After the election of President Richard M. Nixon, Wheeler oversaw the implementation of the "Vietnamization" program, whereby South Vietnamese forces assumed increasing responsibility for the war as U.S. forces were withdrawn.

General Wheeler retired from the Army in July 1970 after becoming the longest-serving Chairman of the Joint Chiefs to date; six years.

Medals and Awards

Army Distinguished Service Medal
Defense Distinguished Service Medal
Legion of Merit
Bronze Star Medal

Death and Burial

General Earle Gilmore Wheeler died on 18 December 1975 in Frederick, MD, after a heart attack. He is buried at Arlington National Cemetery in Arlington, VA, in Section 30, Lot 434-1.
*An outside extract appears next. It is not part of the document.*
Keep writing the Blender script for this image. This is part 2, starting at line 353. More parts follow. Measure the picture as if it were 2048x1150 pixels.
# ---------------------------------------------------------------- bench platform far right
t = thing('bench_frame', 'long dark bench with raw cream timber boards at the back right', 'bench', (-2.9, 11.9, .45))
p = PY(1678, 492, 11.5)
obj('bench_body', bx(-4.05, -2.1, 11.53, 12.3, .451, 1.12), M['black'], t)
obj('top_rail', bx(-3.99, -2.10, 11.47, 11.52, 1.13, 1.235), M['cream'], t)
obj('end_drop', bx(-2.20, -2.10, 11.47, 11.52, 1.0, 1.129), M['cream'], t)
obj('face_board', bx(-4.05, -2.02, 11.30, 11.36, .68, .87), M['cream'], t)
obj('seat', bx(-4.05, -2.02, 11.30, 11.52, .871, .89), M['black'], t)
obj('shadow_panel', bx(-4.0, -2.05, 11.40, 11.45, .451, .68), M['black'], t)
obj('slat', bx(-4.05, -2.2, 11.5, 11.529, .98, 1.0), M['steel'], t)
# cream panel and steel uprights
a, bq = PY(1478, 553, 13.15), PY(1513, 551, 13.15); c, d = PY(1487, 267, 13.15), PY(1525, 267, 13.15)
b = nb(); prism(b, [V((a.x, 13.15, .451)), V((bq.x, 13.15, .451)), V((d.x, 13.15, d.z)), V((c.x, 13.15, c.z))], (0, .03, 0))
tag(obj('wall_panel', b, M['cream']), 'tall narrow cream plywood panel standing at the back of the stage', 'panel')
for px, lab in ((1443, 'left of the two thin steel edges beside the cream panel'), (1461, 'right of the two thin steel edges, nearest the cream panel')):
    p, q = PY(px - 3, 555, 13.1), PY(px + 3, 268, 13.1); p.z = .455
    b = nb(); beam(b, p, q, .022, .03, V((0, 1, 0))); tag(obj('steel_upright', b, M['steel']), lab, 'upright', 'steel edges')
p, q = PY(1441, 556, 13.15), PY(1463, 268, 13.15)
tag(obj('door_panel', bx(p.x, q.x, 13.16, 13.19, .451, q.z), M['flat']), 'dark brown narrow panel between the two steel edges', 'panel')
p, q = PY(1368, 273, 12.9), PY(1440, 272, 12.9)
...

He was survived by his wife, Frances Howell "Betty" Wheeler; by a son, Gilmore "Bim" Stone Wheeler; two grandsons, William Gilmore Wheeler and John Robinson Wheeler; and two great-grandchildren, Chelsey Anne Wheeler McCarthy and William Gilmore Wheeler Jr.

Interesting Note

In 1980, Frances Howell "Betty" Wheeler, widow of General Earle Gilmore Wheeler, married retired U.S. Army General Frank S. Besson, Jr. Besson and Wheeler were friends and former members of the Class of 1932 at the U.S. Military Academy.

Frank and Betty lived in Alexandria until his death in 1985. After General Besson's death, Betty resumed using the name of her first husband, Earle Wheeler, and is buried with him at Arlington National Cemetery.